How Hotel companies can experience ROI uplift with micro marketing

It’s no secret — the process of building out your 2018 business plan and marketing strategy can, more often than not, feel like gambling. Are you going to wager all your chips (marketing dollars) on black or red, odd or even? Should you make a high bet, or an inside bet? What happens if your bet is a bust? Did you just gamble away the potential success of your business or product?

What if we told you that you could minimize that perceived risk, while maximizing results?

Typically, the missteps experienced in marketing strategies (especially those specific to content marketing) stem from the misunderstanding of preferred content streams and social platforms popularly used by the target consumer, their core values and their subsequent buying behaviors and motivation(s). The problem here is, if a critical misunderstanding exists, but a company goes full steam ahead on that misinformed idea using the bulk of their marketing budget, recovery isn’t always a walk in the park. And no one is exempt from this experience; even industry giants such as Pepsi and Dove (to use recent examples) have felt the effects of poorly developed or executed, high budget campaigns that promptly imploded on a very public scale, leaving their PR teams scrambling to pick up the pieces and re-strategize.

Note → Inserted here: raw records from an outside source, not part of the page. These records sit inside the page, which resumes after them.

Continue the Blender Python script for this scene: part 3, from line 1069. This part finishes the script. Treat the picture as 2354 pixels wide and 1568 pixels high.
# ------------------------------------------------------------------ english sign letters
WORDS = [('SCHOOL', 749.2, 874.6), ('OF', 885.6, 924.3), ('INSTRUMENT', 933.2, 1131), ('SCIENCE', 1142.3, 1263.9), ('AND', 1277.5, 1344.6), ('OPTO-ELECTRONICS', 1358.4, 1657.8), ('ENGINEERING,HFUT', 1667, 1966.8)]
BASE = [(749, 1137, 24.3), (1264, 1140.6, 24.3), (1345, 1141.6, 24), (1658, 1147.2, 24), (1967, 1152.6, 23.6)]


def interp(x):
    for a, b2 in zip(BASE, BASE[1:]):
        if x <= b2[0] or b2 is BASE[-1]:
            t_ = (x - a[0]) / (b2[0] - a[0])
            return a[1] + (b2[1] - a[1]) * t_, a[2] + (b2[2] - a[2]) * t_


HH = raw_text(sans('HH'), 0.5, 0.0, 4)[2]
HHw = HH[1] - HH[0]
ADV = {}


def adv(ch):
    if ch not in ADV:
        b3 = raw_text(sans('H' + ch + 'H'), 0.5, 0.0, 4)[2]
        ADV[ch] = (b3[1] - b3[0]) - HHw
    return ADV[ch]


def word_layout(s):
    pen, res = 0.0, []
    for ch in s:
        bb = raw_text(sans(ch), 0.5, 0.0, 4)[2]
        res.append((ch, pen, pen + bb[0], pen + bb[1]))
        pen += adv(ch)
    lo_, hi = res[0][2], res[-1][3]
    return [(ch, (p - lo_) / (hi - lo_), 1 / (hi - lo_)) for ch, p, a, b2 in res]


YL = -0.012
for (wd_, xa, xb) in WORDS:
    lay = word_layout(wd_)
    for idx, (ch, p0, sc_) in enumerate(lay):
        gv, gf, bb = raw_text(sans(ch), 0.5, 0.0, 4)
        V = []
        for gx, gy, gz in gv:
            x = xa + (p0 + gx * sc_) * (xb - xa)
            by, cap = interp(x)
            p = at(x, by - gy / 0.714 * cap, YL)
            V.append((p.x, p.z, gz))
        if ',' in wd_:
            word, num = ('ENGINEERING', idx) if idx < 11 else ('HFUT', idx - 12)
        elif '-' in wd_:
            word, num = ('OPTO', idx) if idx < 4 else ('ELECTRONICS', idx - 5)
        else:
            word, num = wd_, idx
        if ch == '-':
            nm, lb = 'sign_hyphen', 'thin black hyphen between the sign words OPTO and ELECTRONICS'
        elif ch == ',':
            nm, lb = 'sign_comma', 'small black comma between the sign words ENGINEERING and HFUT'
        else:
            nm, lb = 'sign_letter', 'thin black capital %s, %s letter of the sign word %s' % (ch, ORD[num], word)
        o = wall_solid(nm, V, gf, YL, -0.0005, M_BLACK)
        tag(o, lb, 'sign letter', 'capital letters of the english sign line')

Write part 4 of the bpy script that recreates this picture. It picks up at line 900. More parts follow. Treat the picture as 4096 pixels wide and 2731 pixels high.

Large-scale campaigns can also take a great deal of time to develop, approve and implement — leaving companies at the mercy of a marketing landscape that is, more often than not, rapidly shifting to align with evolving consumers. Basically, if you take too long to come to the table, there might be nothing left waiting for you.

This is where the concept of Agile marketing comes into play.

The Agile marketing methodology revolves around the efficient implementation of mini, micro-campaigns (or critical segments of a larger campaign) that are released in waves using a highly collaborative approach from your entire team. This allows companies to effectively test and gauge consumer response in smaller doses, without utilizing all (or the majority of) their marketing resources in one shot. With an increase in speed, transparency and adaptability of company process, team members can focus effectively on minimal increments of each project until they become suitable for release or testing amongst consumers.